Baudelaire e o amor civilizatório ocidental
Por Flavia Wass jornalista
Baudelaire e o amor civilizatório ocidental
A inspiração pode vir de Lésbia, a dama romana de
Catulo (87-54 a.c) ou perpassar a dama do amor cortês concebida pelos
trovadores provençais, nas cortes medievais, mas Charles Baudelaire em sua “Uma
passante” mantém o tripé da poesia lírica nas entrelinhas: o amor, a
impossibilidade e a idealização do ser amado. Assim como, avança colocando-se
na função e sentimento do próprio personagem, examinando “o homem da multidão”,
acompanhando, observando e criticando a sociedade industrial do século XIX. Aquele,
que se opunha ao realismo apregoado pelo “status quo” burguês e usa de
simbolismos para defender os deixados à margem, consegue conversar com seus
leitores, que assim como ele estavam incomodados com a velocidade alucinante da
massa.
“Havia
o transeunte, que se enfia na multidão, mas havia também o flâneur, que precisa de espaço
livre
e não quer perder sua privacidade. Que os outros se ocupem de seus negócios: no
fundo, o indivíduo só pode flanar se, como tal, já se afasta da norma. Lá onde
a vida privada dá o tom, há tão pouco espaço para o flâneur como no trânsito
da City. Londres tem seu homem da multidão. Nante, o ocioso das esquinas - uma
figura popular em Berlim, no período da Restauração - é sua antítese: o flâneur parisiense seria o meio-termo”.
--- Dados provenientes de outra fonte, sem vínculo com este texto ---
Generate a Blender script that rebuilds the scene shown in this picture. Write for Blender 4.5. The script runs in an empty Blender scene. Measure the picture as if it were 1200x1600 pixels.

(BENJAMIN, Walter pg. 103-149, 1989)
Esta impossibilidade de flanar ou fluir diante desta
modernidade, o progresso maquinário e mecânico organizando de maneira, até antinatural,
a vida das pessoas, que poderia ser mais bucolicamente romântica, nem os deuses
da antiguidade conseguiram resolver. Em “A revolução das mulheres”, uma das
comédias mais famosas do autor Aristófanes, aquela sociedade grega apresentava
fatores de desenvolvimento, onde a democracia foi constituída, porém deixando
as mulheres insatisfeitas e sem voz ativa de participação à exemplo do que
acontece, até hoje na contemporaneidade, apesar das várias conquistas
aparentes. Nesta ficção liderada pela eloquente Valentina, impondo uma nova
constituição, as mulheres governarão a cidade de Atenas, resolvendo o problema
daquelas discriminadas, as feias.
Será que aquela passante em
Baudelaire, embrenhada na multidão não está representando todas as mulheres
inatingíveis, ao longo da história civilizatória ocidental? ”A rua ia gritando
e eu ensurdecia”, inicia o poema. Um
grito de liberdade ensurdecedor se fazia necessário quando escreve àqueles poucos
conscientes que conseguem ver, ler e ouvir. "Baudelaire
teve em mira leitores que se veem em dificuldades ante a leitura da poesia
lírica. O poema introdutório de As Flores
do Mal se dirige a estes leitores. Com sua força de vontade e, consequentemente,
seu poder de concentração não se vai longe; esses leitores preferem os prazeres
dos sentidos e estão afeitos ao spleen
(melancolia), que anula o interesse e a receptividade. É surpreendente
encontrar um poeta lírico que confie nesse público - de todos, o mais ingrato.
É claro que existe uma explicação para isso: Baudelaire pretendia ser
compreendido; por, isso dedica seu livro àqueles que lhe são semelhantes.
O
poema dedicado ao leitor termina com a apóstrofe:”. - Hipócrita leitor, meu igual,
meu irmão!" (BENJAMIN, Walter pg. 103-149, 1989. A narrativa na
primeira pessoa cria o tom de intimidade, o coloca dentro do contexto,
semelhante ao “O homem na Multidão”, que
traduziu do escritor americano Edgar Allan Poe.
“detendo-me bem em frente ao velho, olhei-lhe
fixamente o rosto. Ele não deu conta de mim, mas continuou a andar, enquanto eu
desistindo da perseguição, fiquei absorvido vendo-o afastar-se”.
Afinal, todas estas mulheres, na história poética
ocidental poderiam ser “Uma passante”? Como
as inatingíveis, Valentina, Francesca da Rimini, Lésbia, Beatrice, Laura e
tantas outras, porém o mais curioso, que verifica-se no amor de Baudelaire: ela
passa literalmente pela massa moderna, divina, intocável, angelical, rainha, diva,
fugidia sem nome ou em nome ao amor vindo do concreto cinzento e às “flores do
mal”, desaparece na multidão não deixando rastros.